What is the difference between sacrificing our lives for the kingdom and self-denial? It's easy to confuse the two and try to exploit our sacrifice to gain benefit from God. But isn't that self-serving in the name of sacrifice? When Jesus told his disciples that they must deny themselves and take up their cross, he was talking about the cost and risk of following him, not a means to manipulate him. Wayne and Kyle discuss the distinction after reflecting on what it will be like to behold God for the first time face-to-face.

Podcast Notes:

3 Comments

  1. Awesome episode Wayne and Kyle!
    It in interesting how we can be so certain about our understanding of God and sin, and yet the scripture states that His ways are SO far above ours that we can’t comprehend that difference. I love the quote about grace vs. the law. Grace saves the worst! and the best. The sacrifice of His Son needs no augmentation from us. Its TOTALLY enough!

  2. Enjoyed the convo. Little concerned though that neither of you made it clear that a spouse who is abused in a marriage should leave the situation and get to a safe place. It is not God’s will that anyone should remain in such a situation.

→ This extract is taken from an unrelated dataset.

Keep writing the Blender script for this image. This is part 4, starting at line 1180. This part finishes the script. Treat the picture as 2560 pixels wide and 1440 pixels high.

It was in the context of Kyle talking about resiliency, how growing up he knew of situations where there was physical violence but the thing was to just stick it out etc. He went on to say he wasn’t sure what the best decision was ….stay or leave as i understood it. I have listened to you both enough to know you do not condone abuse but felt that you could have been more clear bc who knows if there is someone listening who is in an abusive marriage etc. So in that context it would be helpful to the hearer, to be encouraged to leave and in no way feel they have to put up with it …that part just came across as very religious (protect the marriage at all costs regardless of violence).

    • If anyone else got that impression from our conversation, thank you for posting this. We have continually made clear in podcast after podcast that no one is obligated to stay in an abusive marriage whether it be physical, sexual, or emotional. Kyle’s comment was not honoring the choice to stay, but that it was the only option many religious leaders of the time gave. Unfortunately, it is not easy in a spontaneous conversation to think of all the things we need to say or disclaim so someone doesn’t misunderstand. I’ve written on this a lot and we have covered it on the podcast. In your example, resiliency isn’t found in staying in an abusive marriage, but God leading, guiding, and sustaining you in leaving it and finding your joy beyond it.